Egypt’s powerful armed forces gave Islamist President Mohammed Morsi until tomorrow to end the chaos tearing the country apart, after a new wave of violence killed at least eight people.

Hundreds of demonstrators at Cairo’s Tahrir Square erupted in cheers yesterday after the military delivered a 48-hour ultimatum on state TV.

“We want a new armed-forces council to govern until new elections,” said accountant Mohamed Ibrahim, 50. “The army alone supports the legitimate revolutionary will of the people.”

Before the surprise announcement, protesters who toppled Hosni Mubarak two years ago said that if Morsi didn’t quit today, they would march on the presidential palace.

But Morsi refused to step down and members of his Muslim Brotherhood vowed to defend themselves after an overnight attack left their Cairo headquarters in flames.

“The people have toppled the regime,” anti-Morsi activists shouted after they attacked the building with Molotov cocktails.

The military stopped short of saying it would use force against Morsi, but said the army would impose its own “roadmap” for the country if he didn’t act by tomorrow.

Morsi’s supporters were outraged by the military statement.

“The age of military coups is over,” said Yasser Hamza of the Muslim Brotherhood’s parliamentary wing.

Five anti-Morsi government ministers quit yesterday to protest the heavy-handed government treatment of demonstrators.

Late yesterday, Egyptian security forces arrested 15 armed bodyguards of the Muslim Brotherhood’s No. 2 leader, Khairat El-Shater, after an exchange of gunfire, security sources said.

After the destruction of its offices, the Brotherhood, which operated underground until the overthrow of Mubarak in 2011, said it was considering how best to defend itself.

Sunday’s mass rallies were bigger than anything seen since the Arab Spring uprising. Smaller crowds returned to Tahrir Square and other gathering points yesterday afternoon.

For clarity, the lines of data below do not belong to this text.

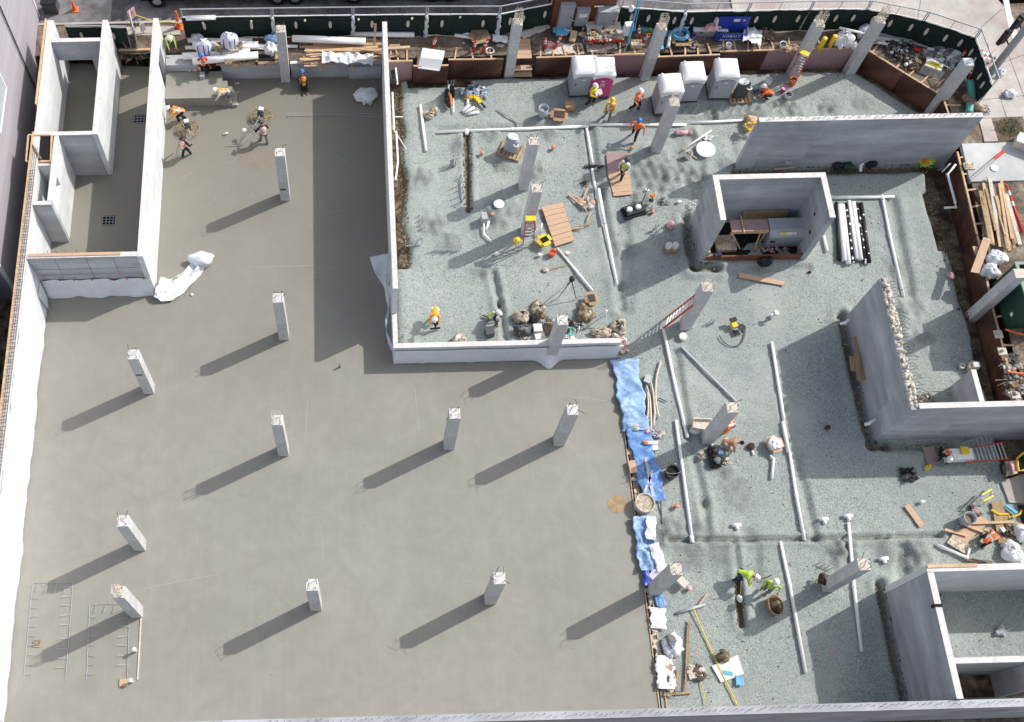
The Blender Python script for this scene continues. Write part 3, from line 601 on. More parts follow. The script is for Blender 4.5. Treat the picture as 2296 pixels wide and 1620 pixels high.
# right low form line base
# ================================================================== COLUMNS
def column(px, py, label, h=4.06, rb=.45, mats='cyl', rough=False, grp='square concrete columns', wdt=.25, mark=False, tiltb=0, z0=0, cap_=None):
    cap_ = cap_ or ('conc_top' if px < 1300 and not (900 < px and py < 600) else 'lime_dust')
    p = at(px, py, 0); t = thing('column', label, 'column', (p.x, p.y, z0), 0, grp)
    b = MB(); b.box(-wdt, -wdt, -.5, wdt, wdt, h); part('shaft', b, mats, t)
    b = MB(); b.box(-wdt+.01, -wdt+.01, h, wdt-.01, wdt-.01, h+.015)
    if rough:
        for k in range(14): b.ell((random.uniform(-.2, .2), random.uniform(-.2, .2), h), (.07, .07, .06), 6, 4, .3, seed=k)
    part('column_top', b, cap_, t)
    n = 4 if rb < .6 else 8
    rb = rb*random.uniform(.7, 1.6) if .3 < rb < .6 else rb
    b = MB()
    for z in (h*.33, h*.66): b.box(-wdt-.003, -wdt-.003, z, wdt+.003, wdt+.003, z+.018)
    part('form_seam', b, 'grayp', t)
    for k in range(n):
        a = 2*math.pi*(k+.5)/n; x = max(-.17, min(.17, .26*math.cos(a))); y = max(-.17, min(.17, .26*math.sin(a)))
        b = MB(); q = V(x+random.uniform(-.04, .04), y+random.uniform(-.04, .04), h+rb*random.uniform(.8, 1.05))
        if rb < .6: b.tube([(x, y, h-.05), (x, y, h+rb*.7), q+V(random.uniform(-.25, .25), random.uniform(-.25, .25), -.03)], .014, 4)
        else: b.tube([(x, y, h-.05), q], .016, 4)
        part('rebar', b, 'rebar' if rb < .6 else 'lime_dust', t)
    if rb >= .6:
        for k in range(5):
            b = MB(); z = h+.12+k*rb/5.5; s_ = .19; b.tube([(-s_, -s_, z), (s_, -s_, z), (s_, s_, z), (-s_, s_, z), (-s_, -s_, z)], .010, 4); part('rebar_tie', b, 'lime_dust', t)
    if mark: b = MB(); b.box(-.2, -wdt-.012, h*mark, .1, -wdt-.002, h*mark+.14); part('stencil_mark', b, 'dgrey', t)
    return t
for px, py, lb, kw in (
    (640, 442, 'square column just south of the pair of power trowels, dark stencil low on its side', dict(mark=.25)),
    (637, 753, 'square column halfway down the open slab, west of the tall wall shadow', {}),
    (335, 873, 'square column southeast of the twisted plastic, dark stencil near its middle', dict(mark=.55)),
    (636, 1012, 'square column in the centre of the slab near a pink paint spot', {}),
    (1006, 998, 'square column in the slab, western of the two below the low white topped wall', {}),
    (1252, 990, 'square column in the slab, eastern of the two below the low white topped wall', {}),
    (315, 1224, 'square column at the head of the western dowel rectangle', {}),
    (308, 1373, 'square column with broken tan top inside the eastern dowel rectangle', dict(rough=True, cap_='lime_dust')),
    (709, 1358, 'square column in the southern row, middle of the open slab', {}),
    (1098, 1344, 'square column in the southern row nearest the timber slab edge', {}),
    (641, 177, 'square column against the northern curb wall beside the lumber pile', dict(rough=True, cap_='lime_dust')),
    (1173, 418, 'slim column south of the grey wrapped tank on its pallet', {}),
    (1179, 519, 'square column with a red step ladder leaning at its foot, in the plumbing bed', dict(cap_='lime_dust')),
    (1470, 335, 'square column crossing the white pipe south of the grey toilets', {}),
    (1232, 800, 'square column wrapped by plastic at the foot of the low white topped wall', {}),
    (1535, 730, 'square column with the extension ladder leaned against it', dict(rb=.5)),
    (1585, 985, 'square column beside the crouching pair of workers', dict(rb=.5)),
    (1465, 1325, 'leaning shadowed column beside the white tarp edge', dict(rb=.5)),
    (1855, 1315, 'square column by the brown jacket in the south gravel', dict(rb=.5)),
    (2184, 706, 'tall square column in front of the green dumpster', dict(h=4.3, rb=.0)),
    (1777, 165, 'square column carrying a rebar cage, red step ladder at its foot', dict(rb=.95, rough=True)),
    (1905, 158, 'square column carrying a rebar cage at the bend of the plywood form', dict(rb=1.0, rough=True)),
    (2090, 248, 'square column with white plastic on top in the north east corner', dict(rb=.1, cap_='plasticwhite')),
    (1141, 162, 'square column with rebar cage beside the timber steps', dict(rb=.95, rough=True)),
    (1445, 172, 'square column with rebar cage between the toilets and the blue hose', dict(rb=.9, rough=True))):
    column(px, py, lb, **kw)
# ================================================================== PLACEMENT HELPERS
ZR = dict(a=(0, 0, .25), b=(400, 0, .25), c=(960, 0, .25), d=(1360, 0, .25), e=(1920, 0, .25), f=(0, 350, .25), g=(960, 400, .2768), h=(1400, 350, .25), i=(1920, 350, .25),
          j=(1920, 750, .25), k=(1500, 750, .25), l=(1500, 1100, .25), m=(1500, 1356, .25), n=(1920, 1150, .3633), o=(0, 1200, .2768), D=(1360, 0, .125), W=(1640, 0, .125),
          X=(2100, 50, .125), C=(1240, 720, .1406), F=(2300, 450, .2215), E=(2280, 1080, .2048), Y=(2300, 800, .1661), G=(980, 180, .125), H=(440, 60, .1406), I=(760, 60, .1406),
          J=(980, 60, .1406), K=(0, 1500, .25), L=(1040, 480, .1641), N=(2300, 80, .1882), O=(1700, 480, .1406), P=(300, 0, .1563))
def q(k, x, y, z=0.0):
    ox, oy, f = ZR[k]; return at(ox*.8969+x*f, oy*.8969+y*f, z)
PU = []
def pipe(pts, r, label, mats='pvc', group=None, name='pipe', cat='pipe', tees=()):
    if name == 'pipe' and .08 < r < .125 and pts[0].z < .3: r *= .78
    b = MB(); b.tube(pts, r, 12)
    for i in range(1, len(pts)-1): b.ell(pts[i], (r*1.3,)*3, 10, 6)
    for t in tees: b.tube([t+V(0, .1, 0), t-V(0, .22, 0)], r*1.25, 10)
    return single(name, b, mats, label, cat, group, smooth=True)
def plank(a, c_, w_, h, label, mats='wood', name='plank', cat='plank', group=None, mi=0):
    b = MB(); b.beam(a, c_, w_, h); return single(name, b, mats, label, cat, group)
def board(c4, th, label, mats='plyl', name='plywood_sheet', cat='plywood', group=None, seams=0):
    b = MB(); n = max(1, seams); a, c_, d, e = [Vector(p) for p in c4]
    for k in range(n):
        g0, g1 = k/n+.004*(k > 0), (k+1)/n-.004
        p = [a.lerp(e, g0), c_.lerp(d, g0), c_.lerp(d, g1), a.lerp(e, g1)]; up = V(0, 0, th*(1+.15*(k % 2)))
        b.add([*p, *[x+up for x in p]], [(3, 2, 1, 0), (4, 5, 6, 7), (0, 1, 5, 4), (1, 2, 6, 5), (2, 3, 7, 6), (3, 0, 4, 7)])
    return single(name, b, mats, label, cat, group)
def rect(c, w_, l, rz, z=None):
    c = Vector(c); R = Matrix.Rotation(rz, 3, 'Z'); return [c+R@V(x*w_/2, y*l/2, 0) for x, y in ((-1, -1), (1, -1), (1, 1), (-1, 1))]
def bucket(c, r, h, label, mats='wcloth', inside='hole', tilt=0, handle=True, name='bucket', lid=None):
    t = thing(name, label, 'bucket', c)
    b = MB(); b.lathe([(r*.82, 0), (r, h), (r*.9, h), (r*.76, .03), (0.01, .03)], 14); part('body', b, mats, t, smooth=True)
    b = MB(); b.lathe([(r*.86, h*.7), (.01, h*.74)] if not lid else [(r*1.04, h), (r*1.04, h+.03), (.01, h+.03)], 14); part('contents' if not lid else 'lid', b, inside if not lid else lid, t)
    if handle: b = MB(); b.tube([V(r*math.cos(a), -.06-r*.3*math.sin(a), h+.02+.12*math.sin(a)*.3) for a in [k*math.pi/8 for k in range(9)]], .008, 4); part('handle', b, 'galv', t)
    return t
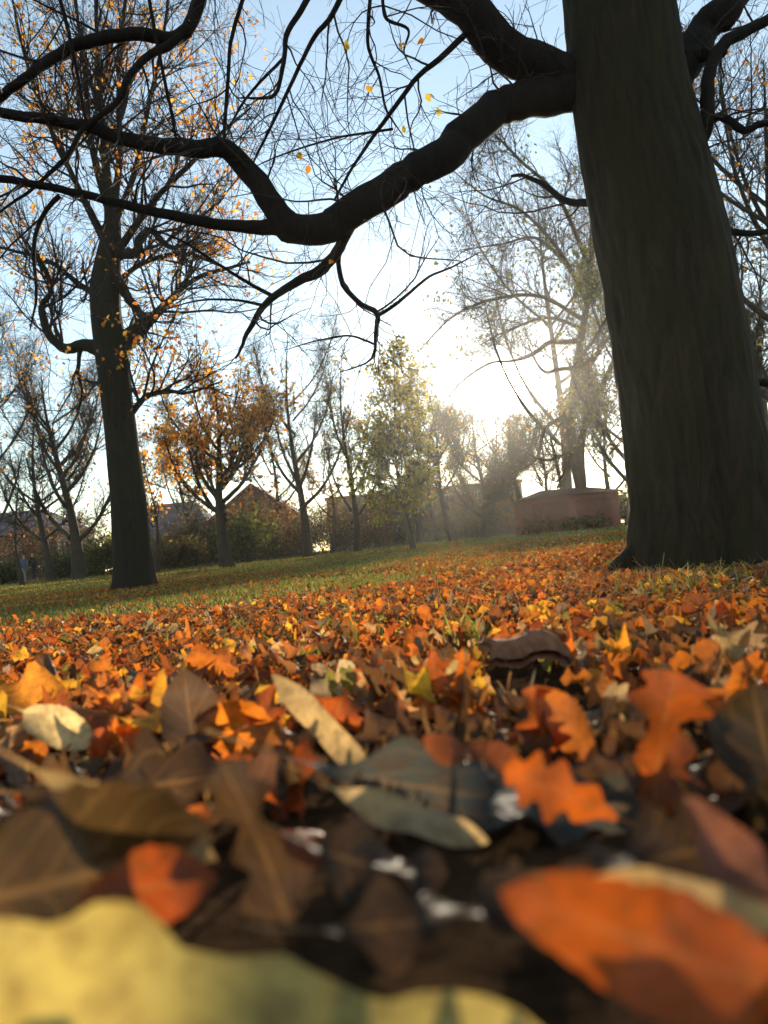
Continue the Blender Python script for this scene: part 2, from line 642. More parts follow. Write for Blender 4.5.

Eight people died in a night of fighting around the Brotherhood headquarters, where guards fired on youths hurling rocks and fire bombs. A Brotherhood official said two of its members were hurt. Another eight people were killed and 731 injured in clashes around the country on Sunday, the Health Ministry said.

The Brotherhood’s official spokesman told Reuters that the attack had crossed a red line of violence and that they were considering a revival of the “self-defense committees” formed during the 2011 uprising.